タオバオのチャットボット「店小蜜(ディエンシャオミ)」を例にして説明します。アリババグループが打ち出したEC店舗用のチャットボット「店小蜜」は、あらかじめ設計されたプログラム(応答ロジック)に従い、有人オペレーターに代わり24時間・7日間、いつでも顧客対応が可能です。
特に「ダブル11」などの大型商戦期に、「店小蜜」はユーザからの問い合せを適切に応答できます。また、「店小蜜+有人オペレーター」の連携は、オペレーション効率を高め、人員コストの最適化、精度の高い応答による顧客満足度向上を同時に実現します。
「店小蜜」の機能一覧
(出典:店小蜜プラットフォーム公式サイト)
「店小蜜」はユーザーからの質問にさまざまな言語で対応し、最適な回答を自動的に返信します。しかし、「店小蜜」を単に導入するだけで効果が得られるとは限りません。オペレータ配置のノウハウや技術の活用方法によって、その効果は如実に違いが表れます。
トランスコスモスチャイナの事例から説明します。2018年3月、「Tmall」が「店小蜜」を導入した後、「Tmall」に出店している食品・日用品カテゴリーの店舗は、「店小蜜」と有人対応率はともに50%前後でした。しかし、トランスコスモスがカスタマーサポートを受託し、専門データアナリストをチームに組み込んでデータ最適化を行ったところ、わずか2週間で有人による対応率は28%に低減。目標としていた友人対応率45%をはるかに上回る率で「店小蜜」が対応できるような状況になりました。

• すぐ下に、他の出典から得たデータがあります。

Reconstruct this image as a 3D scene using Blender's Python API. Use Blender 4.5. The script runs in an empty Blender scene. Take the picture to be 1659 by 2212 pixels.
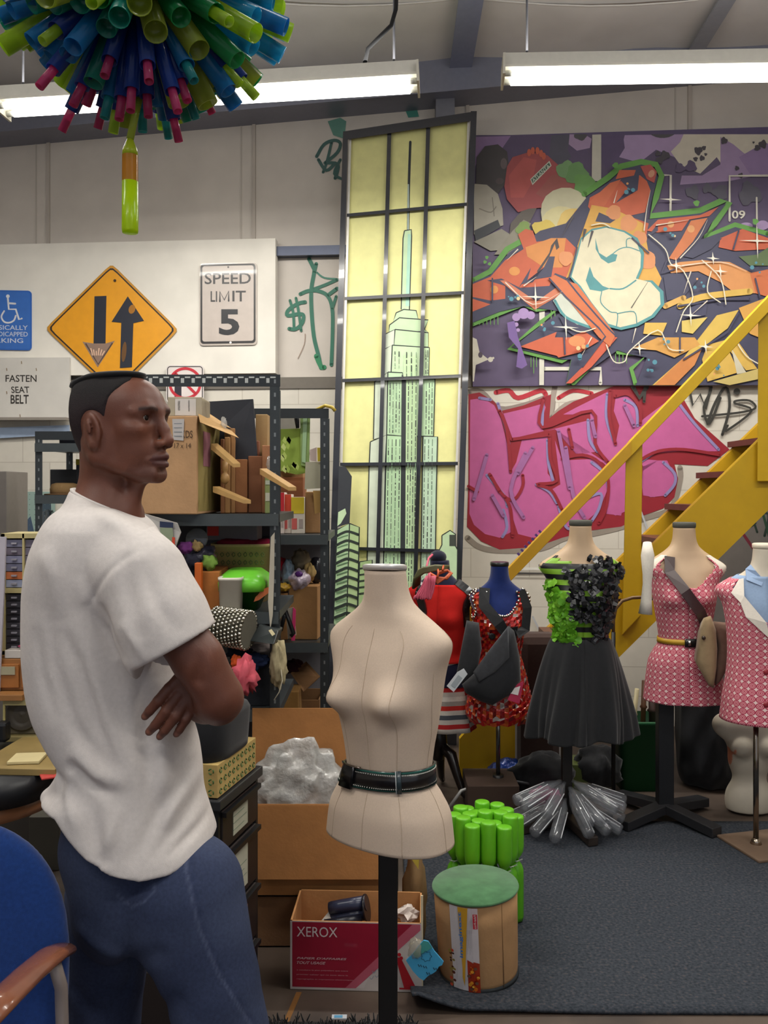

食品・日用品カテゴリーにおける「Tmall」店舗の店小蜜から
有人オペレーターへの切り替え率表示図(トランスコスモスチャイナ編集部が作成)
|まとめ
「ビジネスインテリジェンス」は、企業の売上拡大、さまざまな運用コスト削減が見込めると同時に、顧客満足度向上にも役立つ実用的なソリューションです。
今回は特に「千人千面」、「店小蜜」というソリューションに注目しましたが、これはわずか一部です。また、ツールはそれ単体では効力を発揮することは難しく、データを活用できる人財育成とデータ管理テクノロジーのノウハウを蓄積することが非常に重要です。
トランスコスモスはこれからも当分野での実践を進め、顧客満足の最大化に挑戦していきます。